Cet énorme volume, possédé probablement en premier lieu par Melzi, ne contient pas moins de trois cent soixante-dix-huit dessins. Plus de deux cents, dont une quarantaine de premier ordre, sont indubitablement de la main de Léonard. Tout ce qu’embrassaient ses immenses études s’y trouve représenté : des bijoux et de merveilleuses pièces d’orfèvrerie, des études d’architecture pour le dôme de Milan, des épures de la plupart de ses machines, des pompes d’épuisement, des bateaux à nageoires, des armes de toute sorte, des canons de toute grandeur, de toute proportion, une admirable planche de son anatomie du cheval, un alphabet illustré, celui probablement qu’il fit pour le jeune duc de Milan. On y remarque encore de très nombreuses études d’après les médailles de Victor Pisanello, des séries entières d’animaux, chevaux, ânes, chevreuils, buffles, chameaux, singes, chiens, jusqu’à des loirs, des lézards, des tortues et des colimaçons, de merveilleux oiseaux peints à l’aquarelle, enfin les fleurs les plus élégantes, celles dont la forme devait le plus flatter son goût parfait : des ancolies et des cyclamens.

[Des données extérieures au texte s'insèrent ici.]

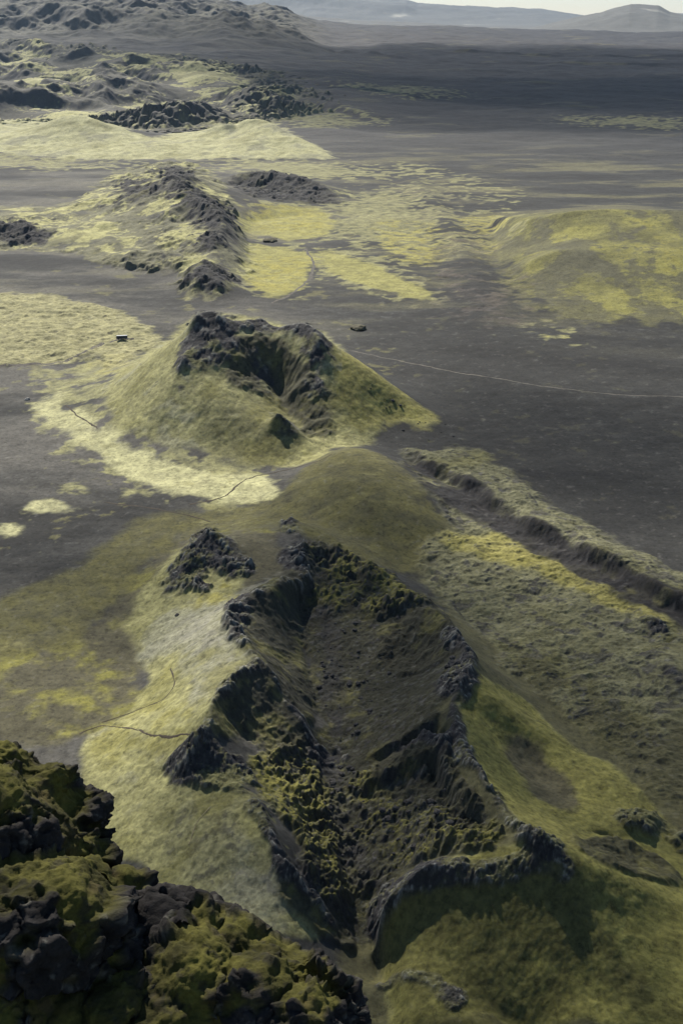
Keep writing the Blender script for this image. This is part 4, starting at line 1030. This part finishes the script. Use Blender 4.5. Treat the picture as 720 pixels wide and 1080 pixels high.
so.rotation_euler = d.to_track_quat('Z', 'Y').to_euler(); so.location = d * 3000

def haze():
    bm = bmesh.new(); bmesh.ops.create_cube(bm, size=1)
    me = bpy.data.meshes.new('haze'); bm.to_mesh(me); bm.free()
    o = bpy.data.objects.new('haze', me); COL.objects.link(o)
    zb, zt = float(Z.min()) - 1, max(float(Z.max()), CAMZ) + 15
    o.scale = (80000, 80000, zt - zb); o.location = (0, 0, (zt + zb) / 2)
    m = bpy.data.materials.new('haze_air'); m.use_nodes = True; nt = m.node_tree; nt.nodes.clear()
    out = nt.nodes.new('ShaderNodeOutputMaterial'); v = nt.nodes.new('ShaderNodeVolumePrincipled')
    v.inputs['Color'].default_value = (0.52, 0.73, 1.0, 1); v.inputs['Density'].default_value = HAZE; v.inputs['Anisotropy'].default_value = 0.0
    nt.links.new(v.outputs[0], out.inputs['Volume']); me.materials.append(m)
    o['kind'] = 'stuff'; o['label'] = 'pale blue air that fades the far hills'
HAZE = 1.35e-5
haze()

vs = scn.view_settings; vs.view_transform = 'Standard'; vs.look = 'None'; vs.exposure = 1.0; vs.gamma = 1.0
# unseen clouds high over the land: even vapour, placed to shade chosen ground
def shade_cloud(px, py, a, b, yaw, depth, alt=1150.0, G=None):
    if G is None:
        th, l, z = hit(px, py) if py > 60 else at(px, py, 0); G = Vector((math.exp(l) * math.sin(th), math.exp(l) * math.cos(th), z))
    z = G.z; k = (alt - z) / d.z
    bm = bmesh.new(); bmesh.ops.create_icosphere(bm, subdivisions=4, radius=1)
    from mathutils import noise as mn
    for v in bm.verts: v.co *= 1 + 0.28 * mn.noise(v.co * 1.7 + Vector((px, py, 0))) + 0.12 * mn.noise(v.co * 4)
    me = bpy.data.meshes.new('shade_cloud'); bm.to_mesh(me); bm.free()
    o = bpy.data.objects.new('shade_cloud', me); COL.objects.link(o)
    o.location = G + d * k; o.scale = (a, b, 60); o.rotation_euler.z = math.radians(yaw)
    m = bpy.data.materials.new('cloud_vapour'); m.use_nodes = True; nt = m.node_tree; nt.nodes.clear()
    out = nt.nodes.new('ShaderNodeOutputMaterial'); v = nt.nodes.new('ShaderNodeVolumeScatter')
    v.inputs['Color'].default_value = (0.9, 0.9, 0.9, 1); v.inputs['Density'].default_value = depth / 120 * d.z; v.inputs['Anisotropy'].default_value = 0.0
    nt.links.new(v.outputs[0], out.inputs['Volume']); me.materials.append(m)
    o['kind'] = 'structure'
shade_cloud(180, 596, 120, 34, 0, 1.4)
shade_cloud(395, 565, 56, 50, 0, 1.3)
shade_cloud(650, 740, 110, 90, 30, 1.4)
shade_cloud(570, 1000, 110, 70, 0, 1.3)
shade_cloud(620, 470, 150, 110, 0, 0.8)
shade_cloud(190, 985, 60, 45, 20, 0.6)  # added out of view to darken the lower left behind the crags
shade_cloud(100, 950, 34, 30, 0, 1.3, G=Vector((-4, 16, 230)))  # small, unseen, added only to shade the near crags
shade_cloud(400, 740, 48, 80, 10, 1.2)
shade_cloud(640, 105, 1300, 1000, 0, 1.6)
shade_cloud(600, 72, 2200, 1700, 0, 1.6)
shade_cloud(120, 30, 1500, 900, 0, 1.2)  # added out of view to darken the far left hills

scn.cycles.use_denoising = True
scn.cycles.max_bounces = 4; scn.cycles.diffuse_bounces = 2; scn.cycles.volume_bounces = 0
print('done', time.time() - T0)
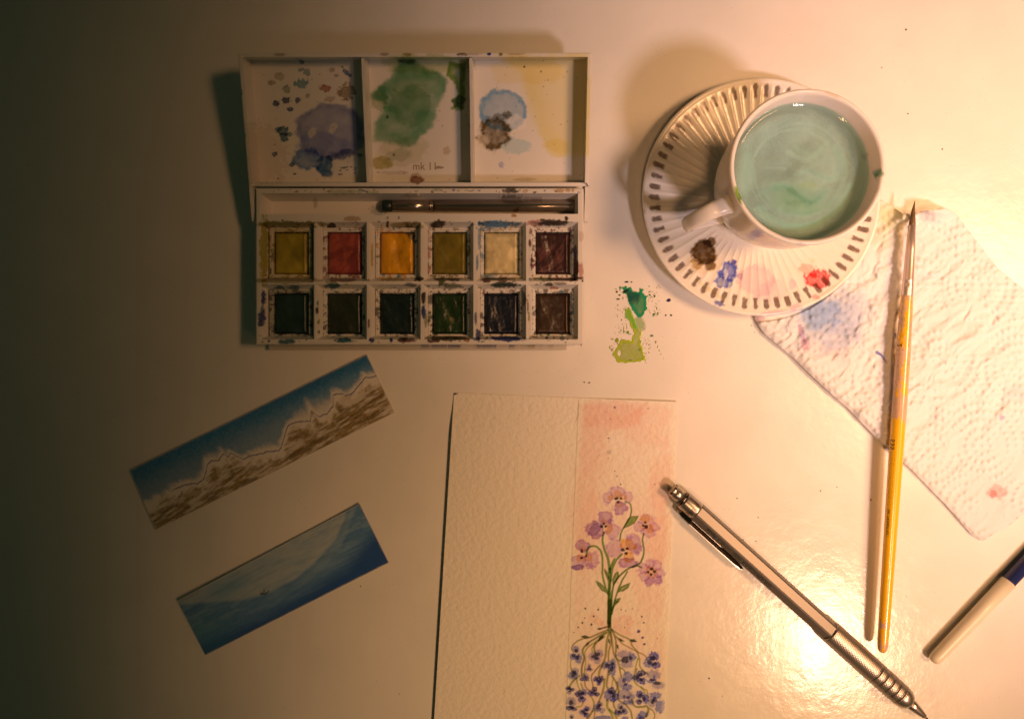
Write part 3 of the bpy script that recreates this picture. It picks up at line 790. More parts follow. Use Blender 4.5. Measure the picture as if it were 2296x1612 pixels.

Je ne parle pas de ses études de figures : plusieurs d’entre elles sont importantes et de la plus grande beauté, et il serait désirable qu’on en reproduisît au moins quelques-unes par la photographie, de telle sorte que le public pût apprécier ce trésor autrement que par ouï-dire[1].

Je ne puis dire cependant que l’examen de ce recueil ait agrandi

  1. M. Leroy a déjà gravé en fac-similé une des plus belles têtes d’homme de ce recueil. Cette gravure est accompagnée d’une excellente notice par M. Reiset.